Jordan king says 'no stability in Middle East without a Palestine' after protests rock Amman
Jordan's King Abdullah II said on Wednesday that peace without a Palestinian state would not be possible after pro-Palestine protests rocked the Jordanian capital of Amman a day earlier.
He told Jordan's parliament that a two-state solution with a sovereign Palestinian state established on land that Israel had captured in 1967 and since occupied was the only option.
"Our region will never be secure nor stable without achieving just and comprehensive peace on the basis of the two-state solution," he said in a speech at the opening of a new parliamentary session.

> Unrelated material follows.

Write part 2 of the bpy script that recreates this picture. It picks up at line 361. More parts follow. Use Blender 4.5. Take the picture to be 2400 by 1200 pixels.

"A Palestinian independent and sovereign state should be on June 4th, 1967 lines, with East Jerusalem as its capital, and so that the cycles of killing, whose ultimate victims are innocent civilians, end."
The monarch's comments followed a large rally in central Amman on Tuesday, where several thousand protesters chanted slogans in support of Hamas, demanded the government close the Israeli embassy in Amman, and scrap its decades-old peace treaty with Israel.
|
There have been protests worldwide since Saturday when Hamas launched its surprise attack on Israel.
Israel has almost relentlessly bombarded the Gaza Strip since, killing over 1,000 Palestinians, including dozens of children. Hamas has continued to launch rockets into Israel.
Jordan normalised ties with Israel in the 1990s, but the deal is widely unpopular with Jordanians who see it as selling out of the Palestinian cause. The country is also home to a large Palestinian population.